Vers une architecture européenne
Cette nouvelle architecture est bien ancrée
dans le contexte européen. Les coûts objectifs de la construction diminuent
partout. Les marchés publics s’évaporent. La promotion privée gagne du terrain,
en remplaçant l’action
publique par des moyens légaux. Le pragmatisme de l’architecte devient de plus
en plus nécessaire pour survivre dans la profession. Un certain minimalisme
n’est plus un choix, mais une nécessité.
Des
architectures du même courant ont également émergé en Flandres depuis un peu
plus de dix ans. Des agences
belges, comme Office KGDVS, De Vylder Vinck, Baukunst, Jo Taillieu ou
Dierendonckblancke cherchent aussi des collaborations directes avec des Français,
comme Éric Lapierre Experience, NP2F ou Bruther. Aux Pays-Bas, en Suisse et en
Allemagne aussi des architectes émergent, et des nouvelles collaborations ont lieu.

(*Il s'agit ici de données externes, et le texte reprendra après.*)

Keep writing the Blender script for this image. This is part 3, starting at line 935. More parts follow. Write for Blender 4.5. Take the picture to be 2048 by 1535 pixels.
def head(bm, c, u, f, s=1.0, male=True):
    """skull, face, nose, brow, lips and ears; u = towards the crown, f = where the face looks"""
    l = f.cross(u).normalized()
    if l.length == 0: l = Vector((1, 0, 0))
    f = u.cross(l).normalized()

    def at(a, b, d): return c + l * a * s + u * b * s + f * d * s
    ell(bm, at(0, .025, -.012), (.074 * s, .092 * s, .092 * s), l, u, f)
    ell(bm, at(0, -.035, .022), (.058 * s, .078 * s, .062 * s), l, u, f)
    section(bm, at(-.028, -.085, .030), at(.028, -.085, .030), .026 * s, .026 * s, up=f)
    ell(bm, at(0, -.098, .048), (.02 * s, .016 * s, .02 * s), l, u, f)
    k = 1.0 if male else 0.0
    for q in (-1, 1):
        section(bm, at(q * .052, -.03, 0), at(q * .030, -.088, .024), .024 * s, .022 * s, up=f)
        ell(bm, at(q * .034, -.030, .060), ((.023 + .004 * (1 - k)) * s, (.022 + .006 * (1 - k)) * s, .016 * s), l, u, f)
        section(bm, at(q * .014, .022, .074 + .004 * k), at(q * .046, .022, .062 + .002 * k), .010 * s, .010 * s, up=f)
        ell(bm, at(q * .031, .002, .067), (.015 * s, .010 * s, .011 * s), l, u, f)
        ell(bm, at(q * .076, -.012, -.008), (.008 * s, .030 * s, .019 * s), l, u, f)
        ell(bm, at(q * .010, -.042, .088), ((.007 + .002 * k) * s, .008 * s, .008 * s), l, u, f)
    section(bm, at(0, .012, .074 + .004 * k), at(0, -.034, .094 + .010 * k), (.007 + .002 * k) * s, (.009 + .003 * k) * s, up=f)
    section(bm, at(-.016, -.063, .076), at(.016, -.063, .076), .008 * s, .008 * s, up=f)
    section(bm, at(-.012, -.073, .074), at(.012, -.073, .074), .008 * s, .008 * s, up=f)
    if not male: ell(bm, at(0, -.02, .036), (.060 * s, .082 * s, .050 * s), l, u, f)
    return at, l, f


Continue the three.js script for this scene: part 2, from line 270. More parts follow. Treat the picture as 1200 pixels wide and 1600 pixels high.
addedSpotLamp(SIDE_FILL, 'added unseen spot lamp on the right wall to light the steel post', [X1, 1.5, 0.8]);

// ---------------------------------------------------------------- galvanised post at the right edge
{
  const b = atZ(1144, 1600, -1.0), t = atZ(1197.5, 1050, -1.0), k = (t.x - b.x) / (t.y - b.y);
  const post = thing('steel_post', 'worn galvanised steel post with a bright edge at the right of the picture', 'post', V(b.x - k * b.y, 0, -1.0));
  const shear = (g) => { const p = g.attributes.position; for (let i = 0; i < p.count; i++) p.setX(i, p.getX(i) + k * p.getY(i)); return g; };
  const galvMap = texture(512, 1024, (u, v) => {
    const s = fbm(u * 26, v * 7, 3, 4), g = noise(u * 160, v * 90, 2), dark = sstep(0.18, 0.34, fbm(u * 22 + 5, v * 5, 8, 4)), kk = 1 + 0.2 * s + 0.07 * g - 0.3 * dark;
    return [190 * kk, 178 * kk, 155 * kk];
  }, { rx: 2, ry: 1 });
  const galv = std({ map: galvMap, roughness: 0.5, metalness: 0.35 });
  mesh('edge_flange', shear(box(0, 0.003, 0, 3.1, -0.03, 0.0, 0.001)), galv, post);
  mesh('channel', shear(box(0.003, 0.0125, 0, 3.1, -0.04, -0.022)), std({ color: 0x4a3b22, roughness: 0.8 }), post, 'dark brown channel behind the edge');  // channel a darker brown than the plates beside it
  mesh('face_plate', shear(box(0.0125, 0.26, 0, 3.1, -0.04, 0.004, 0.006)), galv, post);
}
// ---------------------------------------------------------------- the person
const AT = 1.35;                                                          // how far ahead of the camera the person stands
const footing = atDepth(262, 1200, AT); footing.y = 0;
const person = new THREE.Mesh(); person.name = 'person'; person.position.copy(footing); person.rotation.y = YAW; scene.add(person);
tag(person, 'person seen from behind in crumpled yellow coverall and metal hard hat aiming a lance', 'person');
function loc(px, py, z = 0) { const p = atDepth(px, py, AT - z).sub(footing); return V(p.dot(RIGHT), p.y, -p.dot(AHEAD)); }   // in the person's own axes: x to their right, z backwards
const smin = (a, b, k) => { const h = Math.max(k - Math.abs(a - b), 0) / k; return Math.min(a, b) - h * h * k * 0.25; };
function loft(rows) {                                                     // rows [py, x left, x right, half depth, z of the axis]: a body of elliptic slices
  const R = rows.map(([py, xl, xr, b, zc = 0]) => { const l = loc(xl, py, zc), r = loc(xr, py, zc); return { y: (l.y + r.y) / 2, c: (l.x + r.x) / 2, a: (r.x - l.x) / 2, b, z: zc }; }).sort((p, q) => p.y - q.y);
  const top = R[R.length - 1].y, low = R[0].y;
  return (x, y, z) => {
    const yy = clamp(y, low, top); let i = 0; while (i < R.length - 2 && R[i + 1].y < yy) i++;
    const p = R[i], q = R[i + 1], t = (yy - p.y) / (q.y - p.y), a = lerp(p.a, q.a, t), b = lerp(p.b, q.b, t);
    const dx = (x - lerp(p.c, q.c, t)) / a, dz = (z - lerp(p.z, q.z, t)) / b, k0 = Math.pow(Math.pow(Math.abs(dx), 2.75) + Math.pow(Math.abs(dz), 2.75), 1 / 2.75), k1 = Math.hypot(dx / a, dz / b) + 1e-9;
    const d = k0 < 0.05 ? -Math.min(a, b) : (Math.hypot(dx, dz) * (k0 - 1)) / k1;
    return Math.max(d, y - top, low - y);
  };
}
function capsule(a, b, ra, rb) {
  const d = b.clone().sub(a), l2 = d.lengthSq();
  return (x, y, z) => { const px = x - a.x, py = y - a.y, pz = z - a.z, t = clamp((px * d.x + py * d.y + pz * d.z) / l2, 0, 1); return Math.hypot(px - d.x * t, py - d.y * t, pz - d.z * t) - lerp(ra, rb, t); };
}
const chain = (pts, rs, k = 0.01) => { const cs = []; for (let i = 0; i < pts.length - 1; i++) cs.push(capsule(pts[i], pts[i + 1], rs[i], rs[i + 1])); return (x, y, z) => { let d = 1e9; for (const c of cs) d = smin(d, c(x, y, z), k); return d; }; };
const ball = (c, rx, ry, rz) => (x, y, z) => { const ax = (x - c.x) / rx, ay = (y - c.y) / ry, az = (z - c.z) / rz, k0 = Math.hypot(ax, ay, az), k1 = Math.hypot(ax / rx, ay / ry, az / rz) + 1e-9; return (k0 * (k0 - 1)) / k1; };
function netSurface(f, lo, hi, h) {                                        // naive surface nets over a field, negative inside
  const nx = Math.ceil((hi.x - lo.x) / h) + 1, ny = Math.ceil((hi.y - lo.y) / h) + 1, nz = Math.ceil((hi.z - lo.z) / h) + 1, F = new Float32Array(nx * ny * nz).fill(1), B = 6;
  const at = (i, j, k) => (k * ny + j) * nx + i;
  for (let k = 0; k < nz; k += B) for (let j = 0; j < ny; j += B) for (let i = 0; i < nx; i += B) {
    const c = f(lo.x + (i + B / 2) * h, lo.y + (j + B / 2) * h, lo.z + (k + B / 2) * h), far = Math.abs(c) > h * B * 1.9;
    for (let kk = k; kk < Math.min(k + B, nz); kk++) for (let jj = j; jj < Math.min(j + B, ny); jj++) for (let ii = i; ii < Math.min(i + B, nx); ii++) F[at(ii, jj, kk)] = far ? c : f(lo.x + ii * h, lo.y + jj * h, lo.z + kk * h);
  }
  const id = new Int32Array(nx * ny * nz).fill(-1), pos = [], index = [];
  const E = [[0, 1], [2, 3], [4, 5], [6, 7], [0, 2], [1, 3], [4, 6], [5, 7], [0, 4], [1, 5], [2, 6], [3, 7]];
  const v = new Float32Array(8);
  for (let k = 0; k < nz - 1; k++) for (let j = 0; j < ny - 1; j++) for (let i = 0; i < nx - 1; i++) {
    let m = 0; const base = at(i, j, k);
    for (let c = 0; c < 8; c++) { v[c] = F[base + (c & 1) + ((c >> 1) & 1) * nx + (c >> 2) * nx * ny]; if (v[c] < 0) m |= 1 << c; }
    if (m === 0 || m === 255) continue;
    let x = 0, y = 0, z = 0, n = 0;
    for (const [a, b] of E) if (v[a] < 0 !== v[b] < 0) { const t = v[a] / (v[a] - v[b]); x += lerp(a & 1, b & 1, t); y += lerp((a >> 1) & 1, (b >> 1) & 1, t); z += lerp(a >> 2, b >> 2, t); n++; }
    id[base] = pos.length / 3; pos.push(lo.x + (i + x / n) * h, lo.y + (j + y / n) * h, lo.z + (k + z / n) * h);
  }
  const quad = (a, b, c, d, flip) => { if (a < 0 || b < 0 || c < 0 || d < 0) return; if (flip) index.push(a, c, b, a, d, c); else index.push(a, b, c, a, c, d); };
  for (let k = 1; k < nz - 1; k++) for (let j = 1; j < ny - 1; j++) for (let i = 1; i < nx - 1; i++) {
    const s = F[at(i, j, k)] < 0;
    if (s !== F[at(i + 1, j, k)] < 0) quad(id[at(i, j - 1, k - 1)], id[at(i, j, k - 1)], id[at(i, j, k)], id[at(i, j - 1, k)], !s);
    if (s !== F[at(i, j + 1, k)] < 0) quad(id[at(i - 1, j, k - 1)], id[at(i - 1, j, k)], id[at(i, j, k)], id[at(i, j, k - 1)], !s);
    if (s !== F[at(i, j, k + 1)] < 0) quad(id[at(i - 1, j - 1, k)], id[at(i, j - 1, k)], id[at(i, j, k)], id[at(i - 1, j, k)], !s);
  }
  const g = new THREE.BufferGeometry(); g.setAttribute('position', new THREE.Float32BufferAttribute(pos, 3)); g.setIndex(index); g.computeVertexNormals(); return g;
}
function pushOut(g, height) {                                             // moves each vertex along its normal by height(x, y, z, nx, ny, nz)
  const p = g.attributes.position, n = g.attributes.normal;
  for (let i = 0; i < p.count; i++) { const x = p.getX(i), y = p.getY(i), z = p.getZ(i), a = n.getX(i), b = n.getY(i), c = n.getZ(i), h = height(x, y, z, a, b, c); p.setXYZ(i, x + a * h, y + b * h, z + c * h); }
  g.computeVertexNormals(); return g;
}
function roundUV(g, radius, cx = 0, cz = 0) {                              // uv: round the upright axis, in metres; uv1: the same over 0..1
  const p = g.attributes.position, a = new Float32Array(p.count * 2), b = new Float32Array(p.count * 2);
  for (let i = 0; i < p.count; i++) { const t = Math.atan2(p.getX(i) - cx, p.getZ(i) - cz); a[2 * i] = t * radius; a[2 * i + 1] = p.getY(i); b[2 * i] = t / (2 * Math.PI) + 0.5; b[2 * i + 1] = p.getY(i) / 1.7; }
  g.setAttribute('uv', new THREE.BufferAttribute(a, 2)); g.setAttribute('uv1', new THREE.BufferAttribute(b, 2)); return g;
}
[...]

Si cette architecture se ressemble, c’est sans doute que les conditions de
production se rapprochent de plus en plus. Il devient difficile de parler de
courants nationaux. C’est enfin le potentiel d’une architecture européenne qui
s’affirme, et ce, vis-à -vis des approches, des moyens utilisés, mais aussi plus
littéralement des échanges et des collaborations entre les pays, dépassant les
frontières culturelles et de langue. La réduction des moyens engendrée par la conjoncture
n’offre-t-elle pas finalement le potentiel pour l’émergence d’une architecture
plus essentielle ? Pourrait-on parler d’un
« essentialisme » architectural transnational ? Il y aurait donc
le potentiel d’une architecture internationale mais pas
dans le sens des « starchitectes », des lauréats du Pritzker,
phénomènes qui semblent résolument appartenir au passé, mais plutôt une
architecture moyenne, une architecture de masse, qui s’approcherait d’une
logique Ikea.
Finalement,
il est peut-être moins important et moins inspirant de savoir si cette
architecture est rationaliste, ou si l’on y retrouve l’esprit de l’École des beaux-arts,
que de comprendre que ce courant se fonde sur une base socioéconomique
européenne commune. C’est cette base qui semble-t-il crée des œuvres interculturelles
et transfrontalières, qui développe une poésie mettant en avant la « découverte
culturelle » entre les genres, et qui permet des synthèses plus riches car
augmentées des backgrounds de chacun.
C’est
pour cela que nous sommes convaincus de la nécessité de soutenir cette
architecture, de la prendre comme un standard pour les décennies à venir. Cette
architecture permet de redécouvrir la richesse culturelle européenne, en
travaillant ensemble. Cette architecture aurait le potentiel à « faire
Europe », et pourrait être le visage d’une Europe unifiée.